Repeat exactly the lines from the start of the material below up to and including the "SC.camera = cam" line.

-------- Input

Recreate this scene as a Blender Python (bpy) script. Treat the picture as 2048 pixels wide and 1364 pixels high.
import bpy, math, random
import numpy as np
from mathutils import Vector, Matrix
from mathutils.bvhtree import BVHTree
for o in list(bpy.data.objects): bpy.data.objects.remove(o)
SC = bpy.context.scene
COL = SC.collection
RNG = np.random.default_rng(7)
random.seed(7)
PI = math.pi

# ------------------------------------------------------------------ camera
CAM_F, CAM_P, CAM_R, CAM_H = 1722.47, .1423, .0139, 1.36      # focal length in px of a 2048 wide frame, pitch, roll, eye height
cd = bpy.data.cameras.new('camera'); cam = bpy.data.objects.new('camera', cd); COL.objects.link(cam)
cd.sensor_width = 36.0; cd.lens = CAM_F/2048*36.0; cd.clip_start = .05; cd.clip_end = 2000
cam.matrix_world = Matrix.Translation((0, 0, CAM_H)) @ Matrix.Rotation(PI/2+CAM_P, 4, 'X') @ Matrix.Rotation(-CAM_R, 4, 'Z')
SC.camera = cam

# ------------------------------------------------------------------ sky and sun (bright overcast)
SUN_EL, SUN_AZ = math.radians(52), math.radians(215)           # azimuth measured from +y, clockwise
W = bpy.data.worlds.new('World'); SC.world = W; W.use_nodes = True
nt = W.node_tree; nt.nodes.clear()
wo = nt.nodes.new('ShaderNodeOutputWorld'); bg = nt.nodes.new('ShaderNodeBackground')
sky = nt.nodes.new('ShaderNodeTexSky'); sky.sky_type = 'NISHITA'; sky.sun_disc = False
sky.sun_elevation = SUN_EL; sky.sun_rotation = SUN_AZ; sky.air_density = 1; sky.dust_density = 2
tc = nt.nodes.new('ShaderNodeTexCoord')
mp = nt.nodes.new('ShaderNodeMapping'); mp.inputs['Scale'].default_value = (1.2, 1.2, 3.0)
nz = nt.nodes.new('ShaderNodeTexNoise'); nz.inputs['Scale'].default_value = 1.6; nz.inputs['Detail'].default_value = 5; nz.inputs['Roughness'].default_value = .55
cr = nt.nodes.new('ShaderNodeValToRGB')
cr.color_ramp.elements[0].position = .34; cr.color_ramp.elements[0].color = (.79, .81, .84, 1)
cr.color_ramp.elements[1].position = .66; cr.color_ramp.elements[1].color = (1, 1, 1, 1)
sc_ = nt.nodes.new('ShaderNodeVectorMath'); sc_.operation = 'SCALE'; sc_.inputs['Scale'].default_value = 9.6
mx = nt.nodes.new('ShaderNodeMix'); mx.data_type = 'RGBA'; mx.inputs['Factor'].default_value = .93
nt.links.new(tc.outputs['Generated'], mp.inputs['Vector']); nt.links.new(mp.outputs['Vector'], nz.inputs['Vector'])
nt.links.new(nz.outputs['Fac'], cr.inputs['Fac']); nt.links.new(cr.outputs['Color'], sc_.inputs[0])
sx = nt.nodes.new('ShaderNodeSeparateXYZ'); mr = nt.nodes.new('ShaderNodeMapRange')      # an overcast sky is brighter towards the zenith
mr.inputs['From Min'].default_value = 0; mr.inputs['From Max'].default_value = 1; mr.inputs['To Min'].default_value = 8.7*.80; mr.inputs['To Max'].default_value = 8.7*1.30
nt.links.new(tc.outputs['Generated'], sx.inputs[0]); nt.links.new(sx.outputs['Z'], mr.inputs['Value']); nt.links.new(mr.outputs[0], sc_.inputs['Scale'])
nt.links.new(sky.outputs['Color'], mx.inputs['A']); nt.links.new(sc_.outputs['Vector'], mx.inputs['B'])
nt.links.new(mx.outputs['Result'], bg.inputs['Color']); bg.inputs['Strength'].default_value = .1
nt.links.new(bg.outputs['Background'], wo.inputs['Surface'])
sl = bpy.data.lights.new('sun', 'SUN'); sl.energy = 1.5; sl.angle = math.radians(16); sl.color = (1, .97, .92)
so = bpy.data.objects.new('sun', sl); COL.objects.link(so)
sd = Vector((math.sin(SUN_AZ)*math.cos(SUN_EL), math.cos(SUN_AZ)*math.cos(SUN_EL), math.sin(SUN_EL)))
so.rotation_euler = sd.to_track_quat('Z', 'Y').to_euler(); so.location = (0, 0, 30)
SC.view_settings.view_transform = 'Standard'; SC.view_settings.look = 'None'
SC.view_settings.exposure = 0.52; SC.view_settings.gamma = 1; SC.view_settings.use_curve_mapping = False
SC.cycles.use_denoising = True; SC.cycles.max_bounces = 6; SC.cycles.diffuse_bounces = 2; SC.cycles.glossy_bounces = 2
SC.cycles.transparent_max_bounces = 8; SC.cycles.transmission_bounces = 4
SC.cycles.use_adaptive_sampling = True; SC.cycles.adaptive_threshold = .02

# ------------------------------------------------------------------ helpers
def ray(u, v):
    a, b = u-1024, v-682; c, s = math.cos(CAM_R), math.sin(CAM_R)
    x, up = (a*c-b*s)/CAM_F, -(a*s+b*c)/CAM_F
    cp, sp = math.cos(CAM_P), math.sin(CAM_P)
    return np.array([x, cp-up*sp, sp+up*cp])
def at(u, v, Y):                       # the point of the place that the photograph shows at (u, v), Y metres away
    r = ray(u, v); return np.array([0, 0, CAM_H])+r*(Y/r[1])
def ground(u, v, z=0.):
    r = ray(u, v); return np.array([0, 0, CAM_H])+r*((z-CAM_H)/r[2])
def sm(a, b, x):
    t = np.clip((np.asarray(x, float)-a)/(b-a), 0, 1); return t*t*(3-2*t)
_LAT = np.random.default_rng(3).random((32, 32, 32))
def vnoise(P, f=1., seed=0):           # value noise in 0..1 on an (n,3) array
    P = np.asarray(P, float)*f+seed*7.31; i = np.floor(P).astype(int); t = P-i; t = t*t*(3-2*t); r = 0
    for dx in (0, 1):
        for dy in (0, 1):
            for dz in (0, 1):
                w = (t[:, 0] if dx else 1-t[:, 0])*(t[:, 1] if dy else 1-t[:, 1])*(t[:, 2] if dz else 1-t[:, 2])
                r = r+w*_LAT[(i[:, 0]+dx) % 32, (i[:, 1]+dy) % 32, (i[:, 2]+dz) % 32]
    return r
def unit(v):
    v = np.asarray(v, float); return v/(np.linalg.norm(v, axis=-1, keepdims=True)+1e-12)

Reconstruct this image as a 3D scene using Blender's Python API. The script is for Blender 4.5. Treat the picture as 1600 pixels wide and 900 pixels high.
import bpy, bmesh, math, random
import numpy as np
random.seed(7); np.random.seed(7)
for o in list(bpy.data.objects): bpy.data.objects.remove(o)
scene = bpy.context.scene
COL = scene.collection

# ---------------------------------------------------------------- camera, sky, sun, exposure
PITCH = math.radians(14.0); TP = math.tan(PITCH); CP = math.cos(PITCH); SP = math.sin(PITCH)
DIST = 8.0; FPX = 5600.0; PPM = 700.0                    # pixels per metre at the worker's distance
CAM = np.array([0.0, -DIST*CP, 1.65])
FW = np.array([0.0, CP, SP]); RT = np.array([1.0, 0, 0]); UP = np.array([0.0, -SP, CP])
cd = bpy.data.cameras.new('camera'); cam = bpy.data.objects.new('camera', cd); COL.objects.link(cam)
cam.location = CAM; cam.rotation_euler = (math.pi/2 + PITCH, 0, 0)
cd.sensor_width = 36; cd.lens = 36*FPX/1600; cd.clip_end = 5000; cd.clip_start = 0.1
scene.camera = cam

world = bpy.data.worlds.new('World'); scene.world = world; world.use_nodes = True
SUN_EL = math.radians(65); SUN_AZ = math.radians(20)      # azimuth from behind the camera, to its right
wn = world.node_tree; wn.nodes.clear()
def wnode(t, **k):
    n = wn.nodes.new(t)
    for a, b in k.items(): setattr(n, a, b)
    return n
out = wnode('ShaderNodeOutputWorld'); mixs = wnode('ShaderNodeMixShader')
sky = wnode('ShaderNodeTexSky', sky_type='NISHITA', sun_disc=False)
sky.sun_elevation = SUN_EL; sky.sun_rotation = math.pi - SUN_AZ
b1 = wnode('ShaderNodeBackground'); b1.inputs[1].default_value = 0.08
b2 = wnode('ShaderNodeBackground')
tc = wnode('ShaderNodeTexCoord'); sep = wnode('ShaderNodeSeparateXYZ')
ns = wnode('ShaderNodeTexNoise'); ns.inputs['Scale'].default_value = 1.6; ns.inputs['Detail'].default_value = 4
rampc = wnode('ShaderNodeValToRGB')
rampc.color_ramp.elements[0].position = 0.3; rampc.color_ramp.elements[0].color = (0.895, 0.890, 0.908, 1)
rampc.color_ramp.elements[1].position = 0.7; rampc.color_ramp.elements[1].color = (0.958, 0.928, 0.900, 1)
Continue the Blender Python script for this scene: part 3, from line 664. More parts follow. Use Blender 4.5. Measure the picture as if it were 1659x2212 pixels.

----------------

__Solved problem__
Recreate this scene as a Blender Python (bpy) script. Treat the picture as 2048 pixels wide and 1364 pixels high.
import bpy, math, random
import numpy as np
from mathutils import Vector, Matrix
from mathutils.bvhtree import BVHTree
for o in list(bpy.data.objects): bpy.data.objects.remove(o)
SC = bpy.context.scene
COL = SC.collection
RNG = np.random.default_rng(7)
random.seed(7)
PI = math.pi

# ------------------------------------------------------------------ camera
CAM_F, CAM_P, CAM_R, CAM_H = 1722.47, .1423, .0139, 1.36      # focal length in px of a 2048 wide frame, pitch, roll, eye height
cd = bpy.data.cameras.new('camera'); cam = bpy.data.objects.new('camera', cd); COL.objects.link(cam)
cd.sensor_width = 36.0; cd.lens = CAM_F/2048*36.0; cd.clip_start = .05; cd.clip_end = 2000
cam.matrix_world = Matrix.Translation((0, 0, CAM_H)) @ Matrix.Rotation(PI/2+CAM_P, 4, 'X') @ Matrix.Rotation(-CAM_R, 4, 'Z')
SC.camera = cam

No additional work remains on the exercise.